Postface
p. 187-188
Texte intégral
1La pertinence d’une nouvelle théorie est souvent difficile à évaluer, et il est toujours risqué d’en prédire les conséquences à long terme. Cela est vrai dans tous les domaines, les mathématiques et l’informatique ne faisant pas exception. En présentant les principes du calcul souple, je me suis donc concentré sur des concepts généralement reconnus et sur des techniques éprouvées, me tenant résolument éloigné du dernier engouement à la mode.
2Quelquefois, je me suis senti submergé par les innombrables articles, livres et exposés présentés dans des conférences partout dans le monde sur le sujet. Mais cette abondance même a servi à me rassurer, car la raison qui explique un si grand nombre d’approches différentes, de techniques spéciales, de solutions partielles, de nouvelles idées, est sans doute qu’une théorie définitive (si tant est qu’elle existe) n’a pas encore été trouvée.
3Pour comparer le calcul souple et le calcul classique, le tableau suivant (incomplet) peut être utile :
Le calcul classique | Le calcul souple |
•a besoin d’un programme préalable | •peut apprendre son propre programme (réseau de neurones) |
•utilise une logique bivalente | •utilise une logique polyvalente (logique floue) |
Le calcul classique | Le calcul souple |
•déterminisme | •incorpore des éléments aléatoires (algorithmes génétiques) |
•traite les données exactes | •peut traiter les données ambiguës (logique floue et réseau de neurones) |
•calcul séquentiel | •calcul en parallèle (a.g., r. de n.) |
•des réponses précises | •des réponses approximatives (I.f.) |
4Une des caractéristiques propre à la logique floue, aux réseaux de neurones et aux algorithmes génétiques est la dépendance de ces techniques visà-vis des calculs massifs et rapides.

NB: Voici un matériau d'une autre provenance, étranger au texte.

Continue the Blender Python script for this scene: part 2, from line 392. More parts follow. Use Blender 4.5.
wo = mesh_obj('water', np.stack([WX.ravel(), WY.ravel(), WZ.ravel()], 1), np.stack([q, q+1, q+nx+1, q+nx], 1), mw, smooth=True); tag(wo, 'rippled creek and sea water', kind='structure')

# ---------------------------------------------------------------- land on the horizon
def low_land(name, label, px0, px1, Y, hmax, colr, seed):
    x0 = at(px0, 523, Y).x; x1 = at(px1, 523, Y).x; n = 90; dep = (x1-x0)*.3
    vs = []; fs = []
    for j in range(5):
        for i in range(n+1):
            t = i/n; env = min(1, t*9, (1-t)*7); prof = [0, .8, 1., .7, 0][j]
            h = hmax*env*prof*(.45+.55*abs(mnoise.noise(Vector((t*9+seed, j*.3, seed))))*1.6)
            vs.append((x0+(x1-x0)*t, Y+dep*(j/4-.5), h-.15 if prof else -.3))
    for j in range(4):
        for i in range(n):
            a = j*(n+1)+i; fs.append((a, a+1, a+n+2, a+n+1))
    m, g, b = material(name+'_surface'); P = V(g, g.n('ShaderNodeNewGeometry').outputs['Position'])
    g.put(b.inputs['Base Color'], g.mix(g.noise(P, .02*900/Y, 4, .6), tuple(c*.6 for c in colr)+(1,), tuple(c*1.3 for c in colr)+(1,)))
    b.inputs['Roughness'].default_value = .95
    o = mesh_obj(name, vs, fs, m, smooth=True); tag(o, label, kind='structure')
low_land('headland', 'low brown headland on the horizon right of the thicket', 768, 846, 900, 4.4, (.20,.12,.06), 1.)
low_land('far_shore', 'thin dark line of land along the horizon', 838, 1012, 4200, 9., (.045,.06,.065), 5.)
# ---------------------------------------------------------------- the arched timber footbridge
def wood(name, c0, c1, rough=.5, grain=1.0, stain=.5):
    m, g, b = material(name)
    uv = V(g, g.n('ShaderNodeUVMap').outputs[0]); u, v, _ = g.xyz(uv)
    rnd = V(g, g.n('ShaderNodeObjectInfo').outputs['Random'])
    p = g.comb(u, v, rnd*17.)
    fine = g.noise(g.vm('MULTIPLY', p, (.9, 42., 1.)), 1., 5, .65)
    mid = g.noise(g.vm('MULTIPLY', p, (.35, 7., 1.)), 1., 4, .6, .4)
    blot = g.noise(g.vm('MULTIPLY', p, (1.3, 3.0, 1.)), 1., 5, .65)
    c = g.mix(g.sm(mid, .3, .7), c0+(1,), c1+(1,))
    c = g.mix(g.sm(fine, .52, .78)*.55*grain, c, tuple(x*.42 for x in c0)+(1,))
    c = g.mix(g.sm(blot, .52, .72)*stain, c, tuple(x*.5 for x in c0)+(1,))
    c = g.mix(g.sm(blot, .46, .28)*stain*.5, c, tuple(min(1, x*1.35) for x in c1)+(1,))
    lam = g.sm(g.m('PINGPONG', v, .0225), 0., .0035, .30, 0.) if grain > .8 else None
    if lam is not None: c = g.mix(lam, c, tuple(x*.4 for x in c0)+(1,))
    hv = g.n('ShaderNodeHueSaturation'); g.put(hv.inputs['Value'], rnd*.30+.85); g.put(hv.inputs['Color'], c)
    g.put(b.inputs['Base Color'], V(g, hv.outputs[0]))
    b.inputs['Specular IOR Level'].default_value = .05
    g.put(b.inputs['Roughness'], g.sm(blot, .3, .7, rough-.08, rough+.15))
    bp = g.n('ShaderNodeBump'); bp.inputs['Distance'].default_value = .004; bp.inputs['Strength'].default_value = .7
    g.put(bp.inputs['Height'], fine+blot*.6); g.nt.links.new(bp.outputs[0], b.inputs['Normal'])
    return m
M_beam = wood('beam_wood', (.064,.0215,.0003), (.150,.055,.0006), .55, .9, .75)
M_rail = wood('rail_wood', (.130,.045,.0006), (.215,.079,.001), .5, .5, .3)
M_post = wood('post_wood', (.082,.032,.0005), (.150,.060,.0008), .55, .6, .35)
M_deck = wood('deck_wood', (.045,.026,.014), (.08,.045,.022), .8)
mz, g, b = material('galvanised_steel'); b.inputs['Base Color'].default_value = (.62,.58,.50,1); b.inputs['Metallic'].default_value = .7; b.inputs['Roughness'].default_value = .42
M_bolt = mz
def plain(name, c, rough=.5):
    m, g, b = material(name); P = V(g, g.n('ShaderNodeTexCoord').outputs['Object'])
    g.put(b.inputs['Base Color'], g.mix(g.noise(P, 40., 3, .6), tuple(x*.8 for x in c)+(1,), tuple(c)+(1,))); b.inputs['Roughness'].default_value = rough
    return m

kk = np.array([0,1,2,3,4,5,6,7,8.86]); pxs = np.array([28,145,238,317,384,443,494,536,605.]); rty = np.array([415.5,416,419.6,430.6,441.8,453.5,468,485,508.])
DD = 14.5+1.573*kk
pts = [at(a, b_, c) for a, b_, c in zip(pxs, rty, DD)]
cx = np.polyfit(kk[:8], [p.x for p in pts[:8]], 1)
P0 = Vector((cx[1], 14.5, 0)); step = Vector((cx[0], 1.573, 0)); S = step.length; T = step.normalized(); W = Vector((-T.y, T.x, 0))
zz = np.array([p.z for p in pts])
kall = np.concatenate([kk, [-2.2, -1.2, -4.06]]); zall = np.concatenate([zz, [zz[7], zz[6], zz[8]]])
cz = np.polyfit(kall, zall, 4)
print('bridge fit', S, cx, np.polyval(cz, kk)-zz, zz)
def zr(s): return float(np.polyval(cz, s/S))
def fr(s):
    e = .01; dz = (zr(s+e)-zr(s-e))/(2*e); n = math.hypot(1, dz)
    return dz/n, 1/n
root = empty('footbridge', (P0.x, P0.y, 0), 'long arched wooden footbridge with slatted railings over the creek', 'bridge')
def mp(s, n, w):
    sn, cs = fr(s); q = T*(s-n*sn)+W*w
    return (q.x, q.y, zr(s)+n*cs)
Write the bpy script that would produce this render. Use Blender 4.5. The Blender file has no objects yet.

Malgré l’importance des théories mathématiques sous-jacentes, la théorie à elle seule est de peu d’utilité sans le calcul à haute vitesse qui sert à sa mise en pratique. Le rôle des merveilles technologiques autres que les ordinateurs (les détecteurs, les spectroscopes, etc.) dans la mise en oeuvre des théories ne saurait être ignoré.
5Les trois approches non classiques du calcul dont j’ai discuté dans ce livre ne sont pas les seules à être utilisées et développées. On peut considérer les algorithmes génétiques comme un cas spécial d’un domaine plus large et encore mal défini appelé l’informatique évolutionniste. Les deux autres possibilités sont l’informatique biochimique, qui se sert des protéines comme de portes logiques et pour le stockage de l’information, et l’exploitation du chaos—une théorie bien à la mode il y a dix ans—qui est artificiellement générée.
6J’espère ne pas avoir laissé la fausse impression que les mathématiques traditionnelles ne sont pas à la hauteur ! Un nouveau domaine où les mathématiques (précises, exactes) sont actuellement employées avec succès en informatique est la construction de programmes, où il y a un intérêt croissant pour les méthodes formelles, basées sur les mathématiques, dans la conception des algorithmes et dans la création et la vérification des logiciels.
7Actuellement (c’est-à-dire en 1997), il y a une tendance vers ce qu’on appelle les systèmes hybrides, qui combinent les avantages de deux ou plusieurs techniques. Il s’agit là d’une bonne nouvelle. J’ai rencontré trop souvent des chercheurs convaincus qu’une seule méthode (la leur, évidemment) détenait la clé des mystères de l’univers. Les scientifiques seraient bien avisés encore une fois d’imiter la nature et de profiter des possibilités fournies par la diversité des approches et des méthodes. Ce faisant, ils permettraient de résoudre un plus grand nombre de problèmes, et cela dans l’intérêt du plus grand nombre de gens.